JUDUL tulisan ini, saya kutip dari buku tulisan Baharuddin Jusuf (BJ) Habibie berjudul “Detik-Detik yang Menentukan – Jalan Panjang Indonesia Menuju Demokrasi” yang diterbitkan THC Madiri, Kemang Selatan, Jakarta, tahun 2006.
Kalimat itu bagian dari dialog antara Presiden (waktu itu) Bacharuddin Jusuf Habibie dengan Panglima Komando Cadangan Strategis Angkatan Darat (Pangkostrad) Letnan Jenderal TNI Prabowo Subianto di Wisma Negara Istana Kepresidenan, Jakarta, Jumat, 22 Mei 1998.
Peristiwa ini menarik untuk saya tulis kembali karena pada Jumat, 22 Mei 1998 itu, saya berada di Kawasan kompleks Istana dan Sekretariat Negara, Jakarta.
Saat itu saya selesai meliput acara pengumuman susunan kabinet baru oleh Presiden (waktu itu) BJ Habibie di Istana Merdeka. Usai pengumuman, saya bersama beberapa teman duduk-duduk di dekat Wisma Negara.
Ketika duduk-duduk di tempat itu, dua anggota Pasukan Pengamanan Presiden (Paspampres) minta kami untuk meninggal wilayah tempat kami duduk.
Saya berpindah ke ruang wartawan di Gedung Sekretariat Negara, sambil mengamati suasana di Kawasan Wisma Negara.
"……Dialog antara saya dan Pangkostrad, dan sebagaimana biasa kami bertemu, ia berbicara dalam Bahasa Inggris,” tulis Habibie (hal 101).
“Ini suatu penghinaan bagi keluarga saya dan keluarga mertua saya Presiden Soeharto, Anda telah memecat saya sebagai Pangkostrad,” demikian kata Prabowo waktu itu kepada BJ Habibie.

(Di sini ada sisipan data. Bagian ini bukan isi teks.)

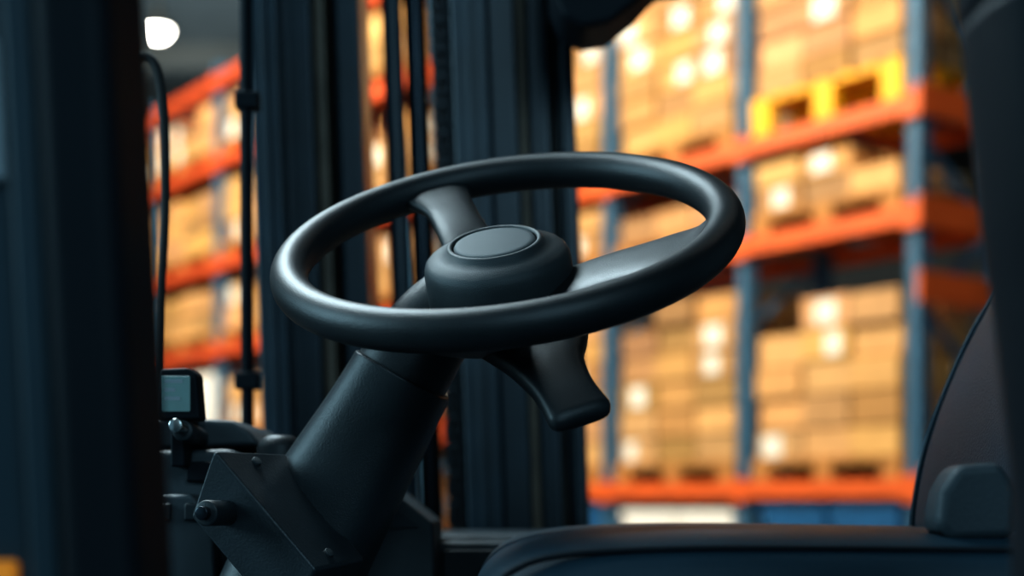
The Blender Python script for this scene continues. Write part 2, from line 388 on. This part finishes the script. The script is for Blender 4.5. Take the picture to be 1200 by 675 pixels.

“Saya menjawab, Anda tidak dipecat, tapi jabatan Anda diganti,” kata Habibie.
“Mengapa?” tanya Prabowo.
Menjawab pertanyaan itu, Habibie mengatakan seperti ini: “Saya mendapat laporan dari Pangab (Panglima ABRI Jenderal TNI Wiranto), bahwa ada gerakan pasukan Kostrad menuju Jakarta, yakni Kuningan (tempat tinggal Habibie dan keluarganya) dan Istana Merdeka.”
“Saya bermaksud untuk mengamankan presiden,” kata Prabowo.
“Itu adalah tugas Pasukan Pengamanan Presiden yang bertanggungjawab langsung pada Pangab dan bukan tugas Anda, jawab saya,” demikian kata Habibie.
“Presiden apa Anda? Anda naif,” jawab Prabowo dengan nada marah.
“Masa bodoh, saya Presiden dan harus membereskan keadaan bangsa dan negara yang sangat memprihatinkan, jawab saya,” tutur Habibie.
“Atas nama ayah saya, Prof Soemitro Djojohadikusumo dan ayah mertua saya, Presiden Soeharto, saya minta Anda memberi saya tiga bulan untuk menguasai pasukan Kostrad, “ mohon Prabowo.
“Saya menjawab dengan nada tegas, tidak. Sampai matahari terbenam Anda sudah harus menyerahkan semua pasukan kepada Pangkostrad yang baru,” kata Habibie.
“Berikan saya tiga minggu atau tiga hari saja untuk masih dapat menguasai pasukan saya,” pinta Prabowo lagi.
“Saya langsung menjawab, tidak. Sebelum matahari terbenam semua pasukan sudah harus diserahkan kepada Pangkostrad yang baru. Saya bersedia mengangkat Anda menjadi duta besar di mana saja,” begitu ujar Habibie.
“Yang saya kehendaki adalah pasukan saya,“ pinta Prabowo lagi.